All in all a good day's work which began when I travelled to Ealing library on behalf of Mark Smith who is putting the finishing touches to his book which will cover 140 years of the York Road club's history. I was searching for details of Maidenhead's encounters with Hanwell in the first decade of the twentieth century. Unfortunately there was little to add to the information Mark already had. Maidenhead won all the games under review but quite the opposite was true of my afternoon assignment at Hounslow library.
Here in the Middlesex Chronicle I found news of a Hounslow team that regularly beat Maidenhead but when for example Maidenhead turned up with only eight players and missed a penalty as they did in 1905 its hardly surprising!
What's striking about the research are the parallels with today, for example comments about the spirit the in which the game was played and the quality of the play.
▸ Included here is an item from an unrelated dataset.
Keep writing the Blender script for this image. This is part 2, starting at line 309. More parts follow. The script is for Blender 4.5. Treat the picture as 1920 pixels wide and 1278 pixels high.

Above all though its good to have a reminder of how little has changed as is shown by the news that a game at York Road saw the home team lose the toss to face a glaring sun and having to play up a slope. 
At Staines it depends on where you look, wandering up from the river I imagine I'm taking in a scene similar to that seen by many over the decades until I arrive at the ground and find their impressive but incongruous health club come main stand plonked next to a ground hemmed in by houses. 
Then the game itself saw the usual mixture of goals, misses, fouls and questionable refereeing decisions all producing the usual reactions from the excitable crowd. That's football always the same script, rarely the same  outcome.